The race for the successor of Pascal Lamy as director-general of the WTO has narrowed down to two after General Council chair and Pakistan`s ambassador Shahid Bashir said on Monday that three candidates least likely to attract consensus were Mari Pangetsu of Indonesia, Tim Groser of New Zealand and Taeho Bark of the Republic of Korea. The three have withdrawn their candidatures, leaving the battle between two Latin American candidates, Roberto Carvalho de Azevedo of Brazil and Herminio Blanco of Mexico.

Now it will be up to both of them to garner support from Africa and Asia, where Brazil might have an edge. The US and EU are said to be supporting the neo-liberal Mexican candidate.

The next round of consultations based on this slate of two candidates, where each member would be asked about its preference, would begin on May 1 and will continue through May 7.

The EU has been accused of subverting the process by having given five preferences instead of four ( accepted by the selection Troika in the first round), effectively eliminating African candidates in the first round and Kenya has questioned the neutrality of the selection process. It gave its preference as a bloc and not 27 individual states.

According to Bashir, in the second round each member was asked to provide not more than two preferences. Out of 159 members, 158 gave their preferences thus one member did not express his preferences. Could it be Kenya, which did not participate in the informal HOD meeting on the selection thereafter?

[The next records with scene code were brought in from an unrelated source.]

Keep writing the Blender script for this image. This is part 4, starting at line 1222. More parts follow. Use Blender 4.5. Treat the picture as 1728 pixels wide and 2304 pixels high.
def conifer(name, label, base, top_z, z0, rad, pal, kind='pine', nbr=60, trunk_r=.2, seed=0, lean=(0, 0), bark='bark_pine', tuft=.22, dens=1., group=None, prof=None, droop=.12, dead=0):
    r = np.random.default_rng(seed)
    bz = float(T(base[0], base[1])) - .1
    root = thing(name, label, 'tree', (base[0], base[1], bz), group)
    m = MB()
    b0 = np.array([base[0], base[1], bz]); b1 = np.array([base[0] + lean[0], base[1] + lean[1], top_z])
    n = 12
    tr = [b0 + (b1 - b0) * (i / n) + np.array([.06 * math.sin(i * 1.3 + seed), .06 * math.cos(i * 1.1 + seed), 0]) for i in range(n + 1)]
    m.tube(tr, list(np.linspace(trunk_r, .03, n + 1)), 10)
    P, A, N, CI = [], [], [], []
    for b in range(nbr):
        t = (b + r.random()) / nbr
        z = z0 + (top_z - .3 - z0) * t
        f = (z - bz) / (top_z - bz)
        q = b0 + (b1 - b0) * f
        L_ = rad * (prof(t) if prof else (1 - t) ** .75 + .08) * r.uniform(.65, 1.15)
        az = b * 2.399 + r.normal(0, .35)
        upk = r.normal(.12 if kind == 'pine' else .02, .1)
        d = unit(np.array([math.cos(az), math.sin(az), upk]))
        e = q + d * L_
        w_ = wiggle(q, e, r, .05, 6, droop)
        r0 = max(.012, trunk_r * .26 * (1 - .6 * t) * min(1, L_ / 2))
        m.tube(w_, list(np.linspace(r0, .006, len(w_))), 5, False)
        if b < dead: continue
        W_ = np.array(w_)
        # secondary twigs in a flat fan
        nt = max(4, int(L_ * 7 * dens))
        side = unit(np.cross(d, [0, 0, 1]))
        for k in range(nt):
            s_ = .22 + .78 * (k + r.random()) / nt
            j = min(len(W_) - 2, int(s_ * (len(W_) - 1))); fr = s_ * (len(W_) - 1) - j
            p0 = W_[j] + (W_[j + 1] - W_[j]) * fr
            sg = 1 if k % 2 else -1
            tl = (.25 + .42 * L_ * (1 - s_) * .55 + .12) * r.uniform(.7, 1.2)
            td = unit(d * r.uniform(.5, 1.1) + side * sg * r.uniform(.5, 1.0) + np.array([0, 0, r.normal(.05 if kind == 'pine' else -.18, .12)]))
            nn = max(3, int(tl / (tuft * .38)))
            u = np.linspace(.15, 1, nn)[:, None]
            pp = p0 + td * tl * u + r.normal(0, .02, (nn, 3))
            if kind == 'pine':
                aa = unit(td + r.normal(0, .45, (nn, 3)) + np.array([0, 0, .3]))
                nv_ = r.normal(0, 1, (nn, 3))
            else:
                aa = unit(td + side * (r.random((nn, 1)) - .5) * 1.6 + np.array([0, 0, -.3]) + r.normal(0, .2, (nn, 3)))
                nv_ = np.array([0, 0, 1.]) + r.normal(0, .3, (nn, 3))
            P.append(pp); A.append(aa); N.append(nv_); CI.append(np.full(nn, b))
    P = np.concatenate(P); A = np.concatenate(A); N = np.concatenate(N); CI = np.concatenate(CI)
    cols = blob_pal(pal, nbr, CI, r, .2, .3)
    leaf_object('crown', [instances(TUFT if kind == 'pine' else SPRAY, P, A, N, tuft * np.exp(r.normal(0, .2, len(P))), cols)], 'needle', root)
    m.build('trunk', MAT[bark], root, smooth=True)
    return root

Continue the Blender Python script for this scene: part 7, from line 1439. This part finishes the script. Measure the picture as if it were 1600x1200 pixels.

After both the African (Ghana and Kenya) candidates were eliminated in the first round of consultations, Kenya refused to withdraw its candidate of Amina Mohammed, the current assistant general of UNEP and former ambassador to the WTO, who remains in the race. Kenya formally communicated to the General Council on April 17 that the first round of consultations in the selection process for the next DG was ?grossly flawed? and eroded the credibility of the entire process after Mohammed was eliminated in the first round.

Kenya has warned that it will refuse to retain is right not to join the consensus ?until, it is satisfied that the next stages of the selection process have adhered strictly to the rules?.